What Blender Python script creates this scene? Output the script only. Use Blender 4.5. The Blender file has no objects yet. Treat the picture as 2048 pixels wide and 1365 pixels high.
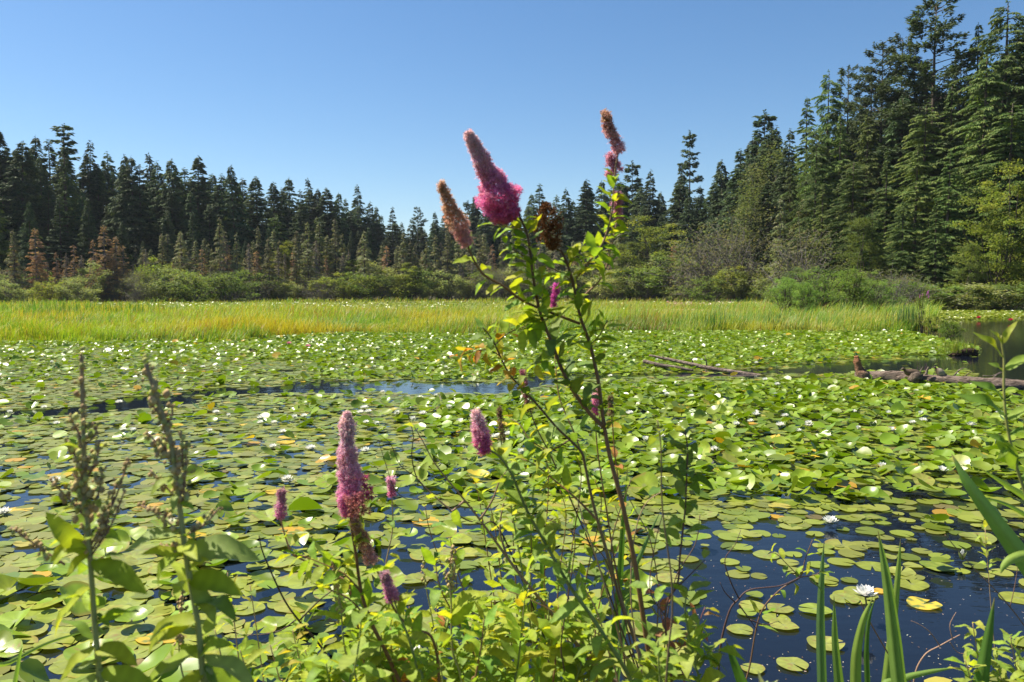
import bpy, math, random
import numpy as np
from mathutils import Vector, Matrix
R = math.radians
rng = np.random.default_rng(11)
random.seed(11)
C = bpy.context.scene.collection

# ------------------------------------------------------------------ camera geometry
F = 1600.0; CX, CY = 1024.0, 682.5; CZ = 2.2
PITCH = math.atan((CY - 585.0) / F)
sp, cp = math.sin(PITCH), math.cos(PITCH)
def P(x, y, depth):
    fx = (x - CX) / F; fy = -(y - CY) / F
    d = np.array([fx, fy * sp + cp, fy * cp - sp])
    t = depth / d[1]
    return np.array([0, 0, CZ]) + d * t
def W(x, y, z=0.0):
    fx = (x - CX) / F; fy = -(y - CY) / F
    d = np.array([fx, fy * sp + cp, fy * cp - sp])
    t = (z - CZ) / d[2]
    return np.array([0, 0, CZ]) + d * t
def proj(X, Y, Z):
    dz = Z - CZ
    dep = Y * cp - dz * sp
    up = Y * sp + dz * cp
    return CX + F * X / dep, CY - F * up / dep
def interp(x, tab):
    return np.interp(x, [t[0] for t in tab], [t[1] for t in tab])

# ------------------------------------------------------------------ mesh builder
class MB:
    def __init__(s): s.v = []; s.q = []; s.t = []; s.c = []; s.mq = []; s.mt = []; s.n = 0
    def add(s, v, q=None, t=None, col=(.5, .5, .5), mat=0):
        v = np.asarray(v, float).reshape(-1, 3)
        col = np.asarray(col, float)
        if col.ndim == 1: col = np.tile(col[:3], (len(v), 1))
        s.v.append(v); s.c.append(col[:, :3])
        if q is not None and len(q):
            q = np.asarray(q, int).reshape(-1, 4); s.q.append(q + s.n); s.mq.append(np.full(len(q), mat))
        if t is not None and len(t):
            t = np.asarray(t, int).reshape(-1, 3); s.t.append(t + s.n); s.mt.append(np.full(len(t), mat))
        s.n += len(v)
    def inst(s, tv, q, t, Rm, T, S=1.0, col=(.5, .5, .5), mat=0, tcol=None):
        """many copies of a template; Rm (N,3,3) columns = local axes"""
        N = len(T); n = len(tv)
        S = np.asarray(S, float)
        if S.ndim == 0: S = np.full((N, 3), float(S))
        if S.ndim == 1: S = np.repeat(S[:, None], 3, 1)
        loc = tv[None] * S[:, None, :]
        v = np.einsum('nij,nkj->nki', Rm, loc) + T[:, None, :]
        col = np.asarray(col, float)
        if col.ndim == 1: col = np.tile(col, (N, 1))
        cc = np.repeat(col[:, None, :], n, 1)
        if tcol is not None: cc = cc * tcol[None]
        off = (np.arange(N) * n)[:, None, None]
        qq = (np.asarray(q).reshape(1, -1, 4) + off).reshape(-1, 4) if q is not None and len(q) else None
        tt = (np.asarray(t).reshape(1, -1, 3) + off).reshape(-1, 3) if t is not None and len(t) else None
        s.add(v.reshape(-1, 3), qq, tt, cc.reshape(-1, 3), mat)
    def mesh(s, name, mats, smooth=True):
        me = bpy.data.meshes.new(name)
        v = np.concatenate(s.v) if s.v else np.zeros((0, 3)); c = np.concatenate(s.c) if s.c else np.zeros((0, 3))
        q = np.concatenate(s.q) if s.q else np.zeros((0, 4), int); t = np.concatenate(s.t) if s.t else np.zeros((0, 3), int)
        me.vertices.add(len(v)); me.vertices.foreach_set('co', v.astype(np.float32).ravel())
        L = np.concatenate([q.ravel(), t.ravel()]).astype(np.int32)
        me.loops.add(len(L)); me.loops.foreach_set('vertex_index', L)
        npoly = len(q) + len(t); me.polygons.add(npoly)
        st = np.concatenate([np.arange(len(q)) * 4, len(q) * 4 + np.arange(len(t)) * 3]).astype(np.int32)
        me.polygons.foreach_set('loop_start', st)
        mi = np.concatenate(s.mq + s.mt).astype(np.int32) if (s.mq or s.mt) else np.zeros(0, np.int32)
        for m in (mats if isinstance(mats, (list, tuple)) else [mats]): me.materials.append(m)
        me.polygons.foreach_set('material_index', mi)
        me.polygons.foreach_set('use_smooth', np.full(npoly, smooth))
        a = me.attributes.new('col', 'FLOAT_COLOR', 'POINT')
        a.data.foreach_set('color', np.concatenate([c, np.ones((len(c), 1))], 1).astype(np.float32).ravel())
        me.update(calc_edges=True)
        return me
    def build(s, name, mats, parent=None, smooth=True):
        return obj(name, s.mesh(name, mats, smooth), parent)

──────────

- **Exercise brief**
Without the pictures, return the listing above from its first line through the line that has "C = bpy.context.scene.collection".

- **Reply**
What Blender Python script creates this scene? Output the script only. Use Blender 4.5. The Blender file has no objects yet. Treat the picture as 2048 pixels wide and 1365 pixels high.
import bpy, math, random
import numpy as np
from mathutils import Vector, Matrix
R = math.radians
rng = np.random.default_rng(11)
random.seed(11)
C = bpy.context.scene.collection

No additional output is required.